>> Begin DATA PROVIDED

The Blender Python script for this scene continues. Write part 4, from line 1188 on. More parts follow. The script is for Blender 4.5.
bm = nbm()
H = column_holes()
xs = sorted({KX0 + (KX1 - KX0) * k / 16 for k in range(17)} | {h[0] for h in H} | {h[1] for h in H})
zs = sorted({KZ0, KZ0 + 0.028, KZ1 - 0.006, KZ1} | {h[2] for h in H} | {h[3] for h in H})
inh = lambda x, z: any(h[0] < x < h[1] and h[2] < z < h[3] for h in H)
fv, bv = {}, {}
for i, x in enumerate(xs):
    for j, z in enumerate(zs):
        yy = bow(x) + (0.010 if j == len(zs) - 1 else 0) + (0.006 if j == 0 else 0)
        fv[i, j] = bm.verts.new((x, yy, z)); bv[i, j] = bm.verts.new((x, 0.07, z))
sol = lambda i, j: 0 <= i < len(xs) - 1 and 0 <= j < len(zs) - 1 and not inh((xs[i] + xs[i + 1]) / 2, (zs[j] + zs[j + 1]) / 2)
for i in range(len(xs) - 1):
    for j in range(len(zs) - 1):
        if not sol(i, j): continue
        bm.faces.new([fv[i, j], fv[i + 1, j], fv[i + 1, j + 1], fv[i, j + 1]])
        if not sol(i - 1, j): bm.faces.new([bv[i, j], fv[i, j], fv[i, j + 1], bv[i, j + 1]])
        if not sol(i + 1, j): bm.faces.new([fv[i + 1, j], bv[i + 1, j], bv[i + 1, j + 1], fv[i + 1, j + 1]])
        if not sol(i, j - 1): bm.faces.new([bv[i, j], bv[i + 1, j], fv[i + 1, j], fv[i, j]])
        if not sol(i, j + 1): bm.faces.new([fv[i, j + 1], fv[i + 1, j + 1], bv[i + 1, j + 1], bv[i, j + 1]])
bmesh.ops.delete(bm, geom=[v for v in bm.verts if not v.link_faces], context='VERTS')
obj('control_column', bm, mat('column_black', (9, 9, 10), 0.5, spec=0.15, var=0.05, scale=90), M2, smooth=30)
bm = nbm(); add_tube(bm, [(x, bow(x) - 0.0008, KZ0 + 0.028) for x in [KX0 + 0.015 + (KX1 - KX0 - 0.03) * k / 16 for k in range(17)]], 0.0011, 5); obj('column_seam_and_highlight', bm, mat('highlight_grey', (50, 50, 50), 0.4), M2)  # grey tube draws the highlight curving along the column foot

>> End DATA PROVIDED

:: WHAT YOU WILL DO ::
Repeat the listing above without any change.

:: WRITTEN RESPONSE ::
The Blender Python script for this scene continues. Write part 4, from line 1188 on. More parts follow. The script is for Blender 4.5.
bm = nbm()
H = column_holes()
xs = sorted({KX0 + (KX1 - KX0) * k / 16 for k in range(17)} | {h[0] for h in H} | {h[1] for h in H})
zs = sorted({KZ0, KZ0 + 0.028, KZ1 - 0.006, KZ1} | {h[2] for h in H} | {h[3] for h in H})
inh = lambda x, z: any(h[0] < x < h[1] and h[2] < z < h[3] for h in H)
fv, bv = {}, {}
for i, x in enumerate(xs):
    for j, z in enumerate(zs):
        yy = bow(x) + (0.010 if j == len(zs) - 1 else 0) + (0.006 if j == 0 else 0)
        fv[i, j] = bm.verts.new((x, yy, z)); bv[i, j] = bm.verts.new((x, 0.07, z))
sol = lambda i, j: 0 <= i < len(xs) - 1 and 0 <= j < len(zs) - 1 and not inh((xs[i] + xs[i + 1]) / 2, (zs[j] + zs[j + 1]) / 2)
for i in range(len(xs) - 1):
    for j in range(len(zs) - 1):
        if not sol(i, j): continue
        bm.faces.new([fv[i, j], fv[i + 1, j], fv[i + 1, j + 1], fv[i, j + 1]])
        if not sol(i - 1, j): bm.faces.new([bv[i, j], fv[i, j], fv[i, j + 1], bv[i, j + 1]])
        if not sol(i + 1, j): bm.faces.new([fv[i + 1, j], bv[i + 1, j], bv[i + 1, j + 1], fv[i + 1, j + 1]])
        if not sol(i, j - 1): bm.faces.new([bv[i, j], bv[i + 1, j], fv[i + 1, j], fv[i, j]])
        if not sol(i, j + 1): bm.faces.new([fv[i, j + 1], fv[i + 1, j + 1], bv[i + 1, j + 1], bv[i, j + 1]])
bmesh.ops.delete(bm, geom=[v for v in bm.verts if not v.link_faces], context='VERTS')
obj('control_column', bm, mat('column_black', (9, 9, 10), 0.5, spec=0.15, var=0.05, scale=90), M2, smooth=30)
bm = nbm(); add_tube(bm, [(x, bow(x) - 0.0008, KZ0 + 0.028) for x in [KX0 + 0.015 + (KX1 - KX0 - 0.03) * k / 16 for k in range(17)]], 0.0011, 5); obj('column_seam_and_highlight', bm, mat('highlight_grey', (50, 50, 50), 0.4), M2)  # grey tube draws the highlight curving along the column foot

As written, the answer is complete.